Exercise requirements. Take each line that has the word "this" and return it.

--- --- ---

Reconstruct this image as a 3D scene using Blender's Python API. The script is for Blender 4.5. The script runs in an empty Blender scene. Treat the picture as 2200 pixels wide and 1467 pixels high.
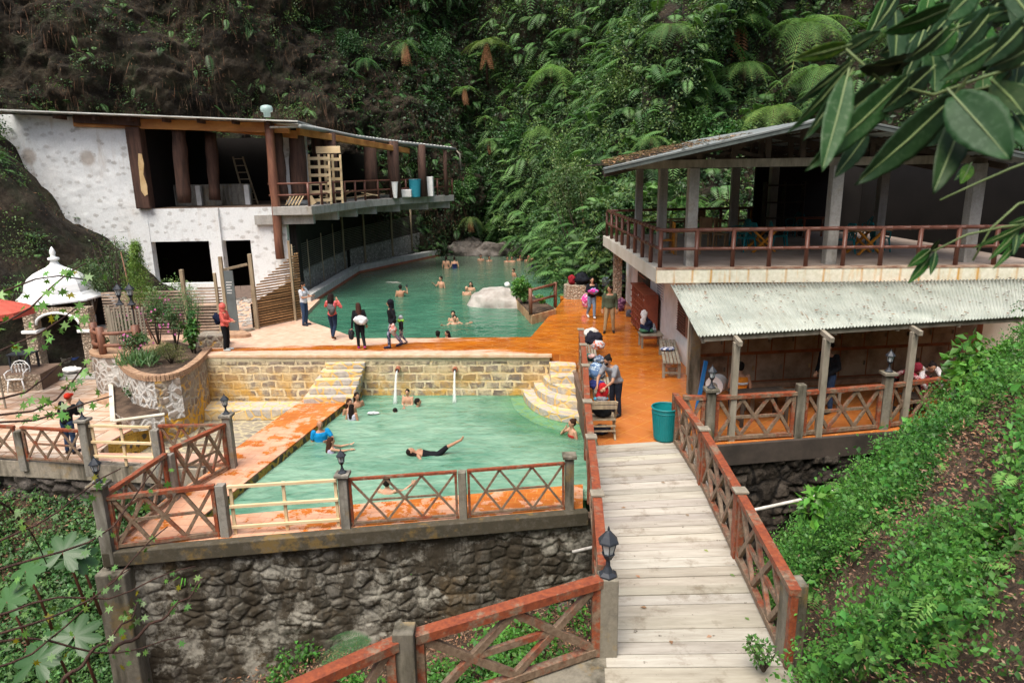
import bpy, bmesh, math, random
import numpy as np
from mathutils import Vector, Matrix, Euler
random.seed(7); RNG=np.random.default_rng(7)
SC=bpy.context.scene
COL=SC.collection
# ---------------------------------------------------------------- camera, light, exposure
FPX=1480.; HC=5.7
PITCH=math.atan((733.5-370)/FPX); ROLL=math.radians(1.0)
cd=bpy.data.cameras.new('camera'); cam=bpy.data.objects.new('camera',cd); COL.objects.link(cam); SC.camera=cam
cd.sensor_width=36; cd.lens=FPX/2200*36; cd.clip_start=.05; cd.clip_end=500
cd.dof.use_dof=True; cd.dof.focus_distance=17; cd.dof.aperture_fstop=4.5
_f=Vector((0,math.cos(PITCH),-math.sin(PITCH))); _u=Vector((0,math.sin(PITCH),math.cos(PITCH))); _r=Vector((1,0,0))
CR=_r*math.cos(ROLL)-_u*math.sin(ROLL); CU=_r*math.sin(ROLL)+_u*math.cos(ROLL)
cam.matrix_world=Matrix(((CR.x,CU.x,-_f.x,0),(CR.y,CU.y,-_f.y,0),(CR.z,CU.z,-_f.z,HC),(0,0,0,1)))
SUN_EL=math.radians(63); SUN_AZ=math.radians(205)
w=bpy.data.worlds.new('World'); SC.world=w; w.use_nodes=True
nt=w.node_tree; bg=nt.nodes['Background']; sky=nt.nodes.new('ShaderNodeTexSky')
sky.sky_type='NISHITA'; sky.sun_disc=False; sky.sun_elevation=SUN_EL; sky.sun_rotation=SUN_AZ; sky.dust_density=6; sky.air_density=1.0; sky.ozone_density=.4
nt.links.new(sky.outputs[0],bg.inputs[0]); bg.inputs[1].default_value=.13
sd=bpy.data.lights.new('sun','SUN'); sd.energy=1.9; sd.angle=math.radians(40); sd.color=(1,.97,.92)
so=bpy.data.objects.new('sun',sd); COL.objects.link(so)
sdir=Vector((math.sin(SUN_AZ)*math.cos(SUN_EL),math.cos(SUN_AZ)*math.cos(SUN_EL),math.sin(SUN_EL)))
so.rotation_euler=sdir.to_track_quat('Z','Y').to_euler()
vs=SC.view_settings; vs.view_transform='Standard'; vs.look='None'; vs.exposure=.8; vs.gamma=1
# ---------------------------------------------------------------- measuring: where a sight line meets a level / an upright plane
def ray(px,py): return _f+CR*((px-1100)/FPX)+CU*((733.5-py)/FPX)
def at(px,py,z=0.):
    d=ray(px,py); t=(z-HC)/d.z; return Vector((d.x*t,d.y*t,z))
def aty(px,py,Y):
    d=ray(px,py); t=Y/d.y; return Vector((d.x*t,Y,HC+d.z*t))
V=Vector
# ---------------------------------------------------------------- noise in numpy
def _h(i,j,k,s):
    n=(i.astype(np.int64)*374761393+j.astype(np.int64)*668265263+k.astype(np.int64)*2147483647+s*1274126177)&0xffffffff
    n=((n^(n>>13))*1274126177)&0xffffffff
    return ((n^(n>>16))&0xffffff)/float(0xffffff)
def vnoise(p,s=0):
    i=np.floor(p).astype(np.int64); f=p-i; f=f*f*(3-2*f); r=0
    for a in (0,1):
        for b in (0,1):
            for c in (0,1):
                r=r+_h(i[:,0]+a,i[:,1]+b,i[:,2]+c,s)*(f[:,0] if a else 1-f[:,0])*(f[:,1] if b else 1-f[:,1])*(f[:,2] if c else 1-f[:,2])
    return r
def fbm(p,o=4,s=0):
    p=np.asarray(p,float); r=0; a=.5; t=0
    for k in range(o): r=r+a*vnoise(p*2**k,s+k); t+=a; a*=.5
    return r/t*2-1
def worley2(u,v,s=0):      # F2-F1 on a jittered grid: rounded stones with grooves between
    iu=np.floor(u).astype(np.int64); iv=np.floor(v).astype(np.int64); f1=np.full(u.shape,9.); f2=f1.copy(); cid=np.zeros(u.shape)
    for a in (-1,0,1):
        for b in (-1,0,1):
            cu=iu+a; cv=iv+b; z=np.zeros_like(cu); x=cu+.15+.7*_h(cu,cv,z,s); y=cv+.15+.7*_h(cu,cv,z+5,s); d=np.sqrt((u-x)**2+(v-y)**2); h=_h(cu,cv,z+9,s)
            n=d<f1; f2=np.where(n,f1,np.minimum(f2,d)); cid=np.where(n,h,cid); f1=np.where(n,d,f1)
    return f2-f1,cid
def tps(pts):
    pts=np.array(pts,float); xy=pts[:,:2]; n=len(pts)
    def k(d2): return .5*d2*np.log(d2+1e-9)
    A=np.zeros((n+3,n+3)); d=((xy[:,None]-xy[None])**2).sum(2); A[:n,:n]=k(d)+np.eye(n)*.02
    A[:n,n]=1; A[:n,n+1:]=xy; A[n,:n]=1; A[n+1:,:n]=xy.T
    w_=np.linalg.solve(A,np.concatenate([pts[:,2],[0,0,0]]))
    def f(x,y):
        x=np.atleast_1d(np.asarray(x,float)); y=np.atleast_1d(np.asarray(y,float)); r=w_[n]+w_[n+1]*x+w_[n+2]*y
        for q in range(n): r=r+w_[q]*k((x-xy[q,0])**2+(y-xy[q,1])**2)
        return r
    return f
# ---------------------------------------------------------------- mesh builder
class MB:
    def __init__(s): s.v=[]; s.f=[]; s.c=[]
    def add(s,vs_,fs,col=None):
        b=len(s.v); s.v+= [tuple(q) for q in vs_]; s.f+=[tuple(b+i for i in f) for f in fs]
        if col is not None:
            while len(s.c)<b: s.c.append((1,1,1,1))
            s.c+=[tuple(col)+(1,)]*len(vs_)
        return s
    def ring(s,c,R,r,n=36,col=None):
        c=V(c); vs_=[];fs=[]
        for i in range(n):
            a=2*math.pi*i/n
            for k in range(6): b=2*math.pi*k/6; q=R+r*math.cos(b); vs_.append((c.x+q*math.cos(a),c.y+q*math.sin(a),c.z+r*math.sin(b)))
        for i in range(n):
            for k in range(6): fs.append((i*6+k,((i+1)%n)*6+k,((i+1)%n)*6+(k+1)%6,i*6+(k+1)%6))
        return s.add(vs_,fs,col)
    def box(s,a,b,col=None):
        x0,y0,z0=a; x1,y1,z1=b
        vs_=[(x0,y0,z0),(x1,y0,z0),(x1,y1,z0),(x0,y1,z0),(x0,y0,z1),(x1,y0,z1),(x1,y1,z1),(x0,y1,z1)]
        return s.add(vs_,[(0,3,2,1),(4,5,6,7),(0,1,5,4),(1,2,6,5),(2,3,7,6),(3,0,4,7)],col)
    def bar(s,p,q,w_,h,up=(0,0,1),col=None,ext=0):
        p=V(p); q=V(q); d=(q-p).normalized(); p=p-d*ext; q=q+d*ext
        up=V(up); sx=d.cross(up)
        if sx.length<1e-3: sx=d.cross(V((0,1,0)))
        sx.normalize(); uz=sx.cross(d).normalized(); sx*=w_/2; uz*=h/2
        vs_=[p-sx-uz,p+sx-uz,p+sx+uz,p-sx+uz,q-sx-uz,q+sx-uz,q+sx+uz,q-sx+uz]
        return s.add(vs_,[(0,1,2,3),(7,6,5,4),(0,4,5,1),(1,5,6,2),(2,6,7,3),(3,7,4,0)],col)
    def tube(s,pts,r,n=8,col=None,cap=True):
        pts=[V(p) for p in pts]; m=len(pts)
        if not hasattr(r,'__len__'): r=[r]*m
        d0=(pts[1]-pts[0]).normalized(); a=V((0,0,1)) if abs(d0.z)<.9 else V((1,0,0)); sx=d0.cross(a).normalized()
        vs_=[];fs=[]
        for i,p in enumerate(pts):
            d=(pts[min(i+1,m-1)]-pts[max(i-1,0)]).normalized(); sx=(sx-d*sx.dot(d)).normalized(); sy=d.cross(sx)
            for k in range(n):
                t=2*math.pi*k/n; vs_.append(p+(sx*math.cos(t)+sy*math.sin(t))*r[i])
        for i in range(m-1):
            for k in range(n): fs.append((i*n+k,i*n+(k+1)%n,(i+1)*n+(k+1)%n,(i+1)*n+k))
        if cap: fs.append(tuple(range(n-1,-1,-1))); fs.append(tuple((m-1)*n+k for k in range(n)))
        return s.add(vs_,fs,col)
    def lathe(s,c,prof,n=16,col=None,sy=1.):
        c=V(c); vs_=[];fs=[]; m=len(prof)
        for r,z in prof:
            for k in range(n):
                t=2*math.pi*(k+.5)/n; vs_.append((c.x+math.cos(t)*r,c.y+math.sin(t)*r*sy,c.z+z))
        for i in range(m-1):
            for k in range(n): fs.append((i*n+k,i*n+(k+1)%n,(i+1)*n+(k+1)%n,(i+1)*n+k))
        fs.append(tuple(range(n-1,-1,-1))); fs.append(tuple((m-1)*n+k for k in range(n)))
        return s.add(vs_,fs,col)
    def prism(s,poly,z0,z1,col=None):
        n=len(poly); ar=sum(poly[i][0]*poly[(i+1)%n][1]-poly[(i+1)%n][0]*poly[i][1] for i in range(n))
        if ar<0: poly=poly[::-1]
        g=lambda z,i:(z[i] if hasattr(z,'__len__') else z)
        vs_=[(p[0],p[1],g(z0,i)) for i,p in enumerate(poly)]+[(p[0],p[1],g(z1,i)) for i,p in enumerate(poly)]
        fs=[tuple(range(n-1,-1,-1)),tuple(range(n,2*n))]+[(i,(i+1)%n,n+(i+1)%n,n+i) for i in range(n)]
        return s.add(vs_,fs,col)
    def ell(s,c,r,n=10,col=None,M=None,jit=0):
        vs_=[];fs=[]; c=V(c)
        for i in range(1,n):
            ph=math.pi*i/n
            for k in range(2*n):
                t=math.pi*k/n; q=V((math.sin(ph)*math.cos(t)*r[0],math.sin(ph)*math.sin(t)*r[1],math.cos(ph)*r[2]))
                if jit: q*=1+random.uniform(-jit,jit)
                if M: q=M@q
                vs_.append(c+q)
        a=V((0,0,r[2])); b=V((0,0,-r[2]))
        if M: a=M@a; b=M@b
        vs_+= [c+a,c+b]; N2=2*n; T=len(vs_)-2
        for i in range(n-2):
            for k in range(N2): fs.append((i*N2+k,(i+1)*N2+k,(i+1)*N2+(k+1)%N2,i*N2+(k+1)%N2))
        for k in range(N2): fs.append((T,k,(k+1)%N2)); fs.append((T+1,(n-2)*N2+(k+1)%N2,(n-2)*N2+k))
        return s.add(vs_,fs,col)
    def build(s,name,m,parent=None,smooth=False,bevel=0,local=False):
        o_=V((0,0,0))
        if parent is not None and not local: o_=parent_origin(parent)
        me=bpy.data.meshes.new(name); me.from_pydata([(a-o_.x,b-o_.y,c-o_.z) for a,b,c in s.v],[],s.f)
        if s.c:
            while len(s.c)<len(s.v): s.c.append((1,1,1,1))
            at_=me.attributes.new('Col','FLOAT_COLOR','POINT'); at_.data.foreach_set('color',np.array(s.c,dtype=np.float32).ravel())
        if m: me.materials.append(m)
        if smooth: me.polygons.foreach_set('use_smooth',[True]*len(me.polygons))
        me.update(); o=bpy.data.objects.new(name,me); COL.objects.link(o)
        if parent is not None: o.parent=parent
        if bevel:
            b=o.modifiers.new('bevel','BEVEL'); b.width=bevel; b.segments=2; b.limit_method='ANGLE'
        return o
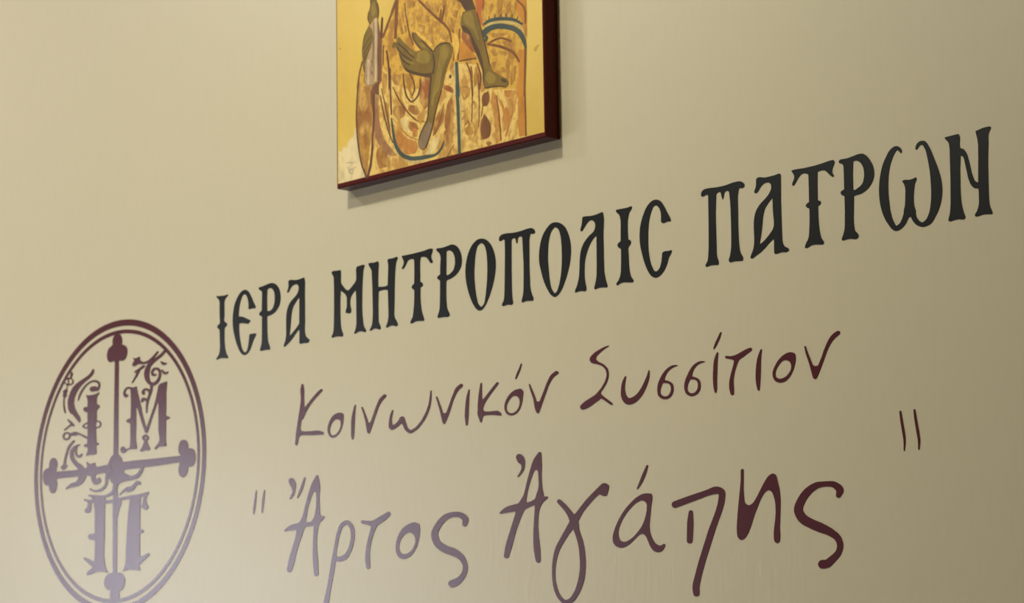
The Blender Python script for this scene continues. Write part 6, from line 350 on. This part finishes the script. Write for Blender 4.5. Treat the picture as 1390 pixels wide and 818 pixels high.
# ------------------------------------------------------------------ icon on the wall
IX0, IX1, IZ0, IZ1, ID = -0.2786, 0.1176, 2.2064, 2.738, 0.0225
icon = thing('icon_painting', ((IX0+IX1)/2, 0, IZ0), 'gold-ground religious icon painting on a dark red board hung on the wall above the lettering', 'icon')
IO = icon.location.copy()
bm = bmesh.new(); box_bm(bm, IX0-IO.x, IX1-IO.x, -ID, 0.0, 0, IZ1-IZ0)
bmesh.ops.bevel(bm, geom=[e for e in bm.edges if all(v.co.y < -.01 for v in e.verts)], offset=.0012, segments=3, affect='EDGES')
link('board', mesh_of(bm, 'board', M_BOARD), icon)['label'] = 'dark red wooden board with painted rim'
NAMES = dict(ground='gold_ground', robe='painted_robe', hem='blue_hem', cuff='blue_cuff', scroll_hand='painted_hand', scroll='painted_scroll', hand='painted_hand', leg='painted_leg', leg2='painted_leg')
PLAB = dict(ground='plain gold leaf ground', robe='golden brocade robe with brown folds', hem='dark blue hem line on the robe', cuff='blue banded cuff on the right', scroll_hand='thin hand holding the scroll',
            scroll='pale rolled scroll', hand='large hand spread over the robe', leg='bare hanging leg with greyish foot', leg2='bare leg with foot pointing right')
gx0, gx1, gz0, gz1 = -2757, 1145, 22127, 27330
layers = [('ground', 'ground', [[gx0, gz0, gx1, gz0+1, gx1, gz1, gx0, gz1]])] + PAINT
order = []
for part, c, loops in layers:
    if part not in order: order.append(part)
n_lay = 0
for part in order:
    bm = bmesh.new(); mats = []
    for p2, c, loops in layers:
        if p2 != part: continue
        n_lay += 1
        for i_l, L in enumerate(loops):
            me = flat([L], IO, -ID+.0002, -ID-.0003-.000008*n_lay-.0000012*i_l)
            mt = paint_mat(c)
            if mt not in mats: mats.append(mt)
            k = mats.index(mt); nf = len(bm.faces)
            bm.from_mesh(me); bm.faces.ensure_lookup_table()
            for f in bm.faces[nf:]: f.material_index = k
            bpy.data.meshes.remove(me)
    o = link(NAMES[part], mesh_of(bm, NAMES[part], mats), icon); o['label'] = PLAB[part]

# ------------------------------------------------------------------ lettering
def centre(keys):
    xs = [v for k in keys for L in GLYPH[k] for v in L[0::2]]; zs = [v for k in keys for L in GLYPH[k] for v in L[1::2]]
    return Vector(((min(xs)+max(xs))*5e-5, 0.0, min(zs)*1e-4))
def letter(key, t, M, name='letter', h=.0005, parent=None):
    me = flat(GLYPH[key], t.location, 0.0, -h); me.name = name; me.materials.append(M)
    return link(name, me, parent or t)
def word(name, glyphs, label, cat, M, group, part='letter'):
    keys = [g[0] if isinstance(g, tuple) else g for g in glyphs]
    t = thing(name, centre(keys), label, cat, group)
    for g in glyphs:
        if isinstance(g, tuple):
            o = letter(g[0], t, M, part)
            for k, nm in g[1:]: letter(k, t, M, nm, parent=o)
        else: letter(g, t, M, part)
    return t
TOP = 'black words of the top line'
word('wall_word', ['iera_%d' % i for i in range(1, 5)], 'short black capital word ΙΕΡΑ on the beige wall, left end of the top line', 'painted word', M_BLACK, TOP)
word('wall_word', ['mit_%d' % i for i in range(1, 11)], 'long black capital word ΜΗΤΡΟΠΟΛΙC on the beige wall below the icon', 'painted word', M_BLACK, TOP)
word('wall_word', ['pat_%d' % i for i in range(1, 7)], 'large black capital word ΠΑΤΡΩΝ on the beige wall, right end of the top line', 'painted word', M_BLACK, TOP)
MID, LOW = 'maroon handwritten words of the middle line', 'maroon handwritten words of the bottom line'
word('wall_word', ['koi_%d' % i for i in range(1, 9)] + [('koi_9', ('koi_9a', 'accent_mark')), 'koi_10'], 'small maroon handwritten word Κοινωνικόν on the wall, left of the middle line', 'painted word', M_RED, MID)
word('wall_word', ['sys_1', 'sys_2', 'sys_3', 'sys_4', ('sys_5', ('sys_5a', 'accent_mark')), 'sys_6', 'sys_7', 'sys_8', 'sys_9'], 'small maroon handwritten word Συσσίτιον on the wall, right of the middle line', 'painted word', M_RED, MID)
word('wall_word', [('art_1', ('art_1b', 'breathing_mark'), ('art_1a', 'accent_mark')), 'art_2', 'art_3', 'art_4', 'art_5'], 'maroon handwritten word Άρτος in the bottom line, nearest the round emblem', 'painted word', M_RED, LOW)
word('wall_word', [('aga_1', ('aga_1b', 'breathing_mark')), 'aga_2', ('aga_3', ('aga_3a', 'accent_mark')), ('aga_4', ('aga_4s', 'letter_stem')), 'aga_5', 'aga_6'], 'large maroon handwritten word Αγάπης on the right of the bottom line', 'painted word', M_RED, LOW)
QG = 'quotation marks around the bottom line'
word('quotation_mark', ['q1_1', 'q1_2'], 'small faint opening quotation mark of two thin strokes, beside the round emblem', 'quotation mark', M_RED, QG, 'stroke')
word('quotation_mark', ['q2_1', 'q2_2'], 'larger dark closing quotation mark of two strokes, at the right above the bottom line', 'quotation mark', M_RED, QG, 'stroke')

# ------------------------------------------------------------------ round emblem
RC = Vector((-0.7989, 0.0, 1.8905))
em = thing('wall_emblem', RC, 'round maroon emblem with cross, ornate letters and double ring, painted at the left', 'emblem')
def ring(name, ro, ri, h=.0005, n=160):
    bm = bmesh.new(); R = []
    for r, y in ((ro, 0), (ro, -h), (ri, -h), (ri, 0)):
        R.append([bm.verts.new((r*math.cos(2*math.pi*k/n), y, r*math.sin(2*math.pi*k/n))) for k in range(n)])
    for i in range(4):
        a, b = R[i], R[(i+1) % 4]
        for k in range(n): bm.faces.new((a[k], a[(k+1) % n], b[(k+1) % n], b[k]))
    bmesh.ops.recalc_face_normals(bm, faces=bm.faces)
    return link(name, mesh_of(bm, name, M_RED), em)
ring('outer_ring', .2100, .2010); ring('inner_ring', .1955, .1900)
cr = letter('cross', em, M_RED, 'cross', .00050)
for k in ('tre_t', 'tre_r', 'tre_l', 'tre_b'): letter(k, em, M_RED, 'trefoil_end', .00055, parent=cr)
for k in ('e_iota', 'e_mi', 'e_pi'): letter(k, em, M_RED, 'ornate_letter', .00060)
for i, k in enumerate(('e_leaf', 'e_curl', 'e_bud', 'e_sprig', 'e_berry', 'e_stem', 'e_scurve', 'e_scroll', 'e_swoosh', 'e_small', 'e_under', 'e_vine', 'e_bird', 'e_dash1', 'e_dash2')):
    letter(k, em, M_RED, 'flourish', .00065+.00001*i)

--- --- ---

Reply to the exercise.
Reconstruct this image as a 3D scene using Blender's Python API. The script is for Blender 4.5. The script runs in an empty Blender scene. Treat the picture as 2200 pixels wide and 1467 pixels high.
The Blender Python script for this scene continues. Write part 6, from line 350 on. This part finishes the script. Write for Blender 4.5. Treat the picture as 1390 pixels wide and 818 pixels high.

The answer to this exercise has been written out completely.